--- BEGIN Data extract ---
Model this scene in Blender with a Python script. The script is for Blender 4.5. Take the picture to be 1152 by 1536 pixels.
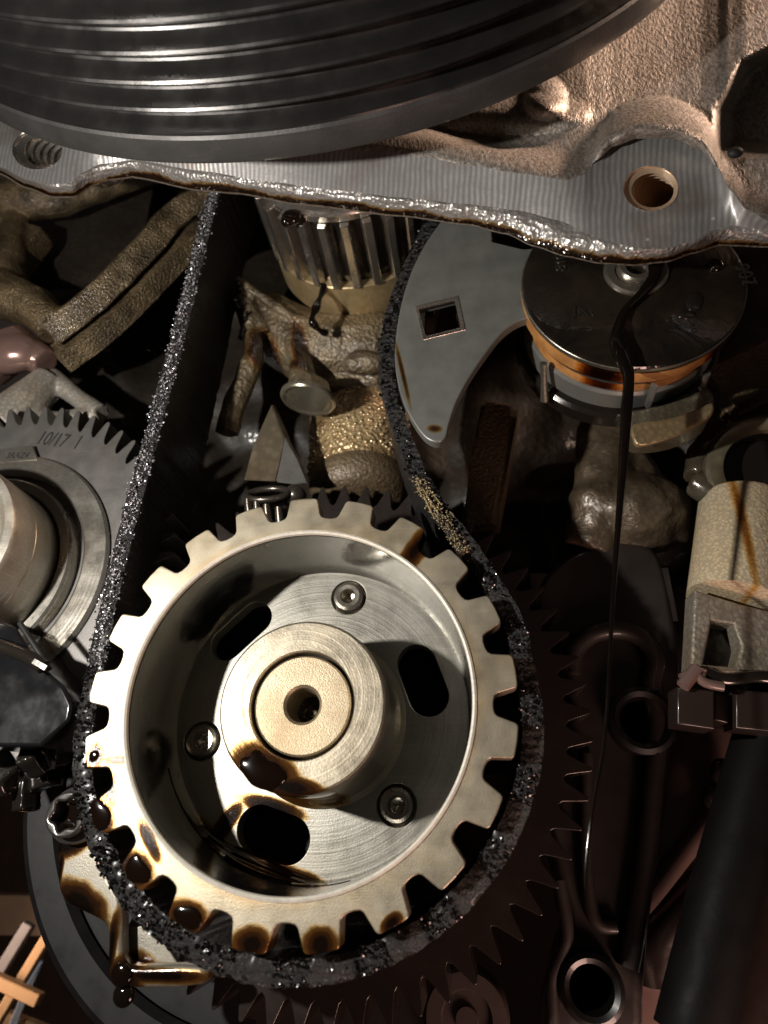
import bpy, bmesh, math, random
import numpy as np
from mathutils import Vector, Matrix, noise
R_ = math.radians
random.seed(7)
for o in list(bpy.data.objects): bpy.data.objects.remove(o)
SC = bpy.context.scene
COL = SC.collection

# ------------------------------------------------------------------ camera
F_PX, VPX, VPY = 1000.0, 715.4, 1234.0          # measured on the photo: focal length and where the engine's axis vanishes
def cam_basis():
    v = Vector((VPX - 576, -(VPY - 768), F_PX)).normalized()
    sp = v.x; ct = v.z / math.sqrt(1 - sp * sp)
    ps, th = math.asin(sp), math.acos(ct)
    r = Vector((math.cos(ps), math.sin(ps), 0))
    f = Vector((-math.sin(ps) * math.cos(th), math.cos(ps) * math.cos(th), math.sin(th)))
    return r, f, r.cross(f)
CR, CF, CU = cam_basis()
cd = bpy.data.cameras.new('camera'); cam = bpy.data.objects.new('camera', cd); COL.objects.link(cam)
cam.matrix_world = Matrix(((CR.x, CU.x, -CF.x, 0), (CR.y, CU.y, -CF.y, 0), (CR.z, CU.z, -CF.z, 0), (0, 0, 0, 1)))
cd.sensor_fit = 'VERTICAL'; cd.sensor_height = 36; cd.lens = F_PX / 1536 * 36
cd.clip_start = 0.005; cd.clip_end = 20
cd.dof.use_dof = True; cd.dof.focus_distance = 0.25; cd.dof.aperture_fstop = 10
SC.camera = cam

# ------------------------------------------------------------------ world, lamps, exposure
w = bpy.data.worlds.new('World'); SC.world = w; w.use_nodes = True
bg = w.node_tree.nodes['Background']
bg.inputs[0].default_value = (0.85, 0.64, 0.55, 1); bg.inputs[1].default_value = 0.019
SC.view_settings.view_transform = 'Standard'; SC.view_settings.look = 'None'
SC.view_settings.exposure = 0.22; SC.view_settings.gamma = 1
def lamp(name, loc, aim, power, size, col, spread=180):
    d = bpy.data.lights.new(name, 'AREA'); d.shape = 'DISK'; d.size = size; d.energy = power; d.color = col; d.spread = R_(spread)
    o = bpy.data.objects.new(name, d); COL.objects.link(o)
    o.location = Vector(loc) * .001
    o.rotation_euler = (Vector(aim) - Vector(loc)).to_track_quat('-Z', 'Y').to_euler()
    return o
lamp('torch', (-207, 14, 54), (-20, 230, 120), 1.05, .011, (1.0, .95, .88))
lamp('garage_lamp', (400, 98, 455), (120, 185, 340), .30, .07, (1.0, .70, .52), 34)
lamp('under_lamp', (130, 190, -230), (20, 300, 0), .16, .12, (1.0, .62, .50), 90)
lamp('slat_fill', (-430, 385, -40), (-260, 490, -70), .10, .06, (1.0, .72, .52), 50)  # unseen fill added behind the engine to light the slats
SC.cycles.use_denoising = True
SC.cycles.max_bounces = 8
SC.cycles.sample_clamp_indirect = 4

# ------------------------------------------------------------------ helpers (millimetres in, metres out)
def W(px, py, Y):
    """the point on the plane at depth Y mm that the photograph shows at px, py"""
    d = CF + CR * ((px - 576) / F_PX) - CU * ((py - 768) / F_PX)
    return d * (Y / d.y)
def WL(pts, Y): return [W(p[0], p[1], p[2] if len(p) > 2 else Y) for p in pts]
def catmull(P, n=6, closed=False):
    P = [Vector(p) for p in P]; N = len(P); out = []
    rng = range(N if closed else N - 1)
    for i in rng:
        g = (lambda k: P[k % N]) if closed else (lambda k: P[max(0, min(N - 1, k))])
        a, b, c, d = g(i - 1), g(i), g(i + 1), g(i + 2)
        for k in range(n):
            t = k / n
            out.append(.5 * ((2 * b) + (c - a) * t + (2 * a - 5 * b + 4 * c - d) * t * t + (3 * b - a - 3 * c + d) * t ** 3))
    if not closed: out.append(P[-1])
    return out
def circ3(p, q, s):
    A = np.array([[2 * v[0], 2 * v[2], 1] for v in (p, q, s)]); b = np.array([v[0] ** 2 + v[2] ** 2 for v in (p, q, s)])
    k = np.linalg.solve(A, b); return k[0], k[1], math.sqrt(k[2] + k[0] ** 2 + k[1] ** 2)
def thing(name, label, cat, loc, group=None):
    o = bpy.data.objects.new(name, None); COL.objects.link(o); o.empty_display_size = .01
    o.location = Vector(loc) * .001
    o['label'] = label; o['category'] = cat
    if group: o['group'] = group
    return o
def tag(o, label=None, cat=None, group=None, kind=None):
    for k, v in (('label', label), ('category', cat), ('group', group), ('kind', kind)):
        if v: o[k] = v
    return o
def link(name, me, mat, root=None, loc=None):
    """mesh in world mm -> object; origin at its thing's root, or at loc for single-mesh things"""
    org = Vector(root.location) * 1000 if root is not None else Vector(loc if loc is not None else (0, 0, 0))
    if root is not None and root.parent is not None: org = org + Vector(root.parent.location) * 1000
    me.transform(Matrix.Scale(.001, 4) @ Matrix.Translation(-org))
    o = bpy.data.objects.new(name, me); COL.objects.link(o)
    if root is not None: o.parent = root
    else: o.location = org * .001
    if mat: me.materials.append(mat)
    return o
def smooth(bm, ang=32):
    for f in bm.faces: f.smooth = True
    for e in bm.edges:
        if len(e.link_faces) == 2: e.smooth = e.calc_face_angle(0) < R_(ang)
def fin(bm, name, mat, root=None, ang=32, loc=None, recalc=True):
    if recalc: bmesh.ops.recalc_face_normals(bm, faces=bm.faces)
    smooth(bm, ang)
    me = bpy.data.meshes.new(name); bm.to_mesh(me); bm.free()
    return link(name, me, mat, root, loc)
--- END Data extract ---
*Exercise brief*.
Repeat, with no pictures, each line from the beginning of the data through the line containing "COL = SC.collection", inclusive.

*Answer in full*.
Model this scene in Blender with a Python script. The script is for Blender 4.5. Take the picture to be 1152 by 1536 pixels.
import bpy, bmesh, math, random
import numpy as np
from mathutils import Vector, Matrix, noise
R_ = math.radians
random.seed(7)
for o in list(bpy.data.objects): bpy.data.objects.remove(o)
SC = bpy.context.scene
COL = SC.collection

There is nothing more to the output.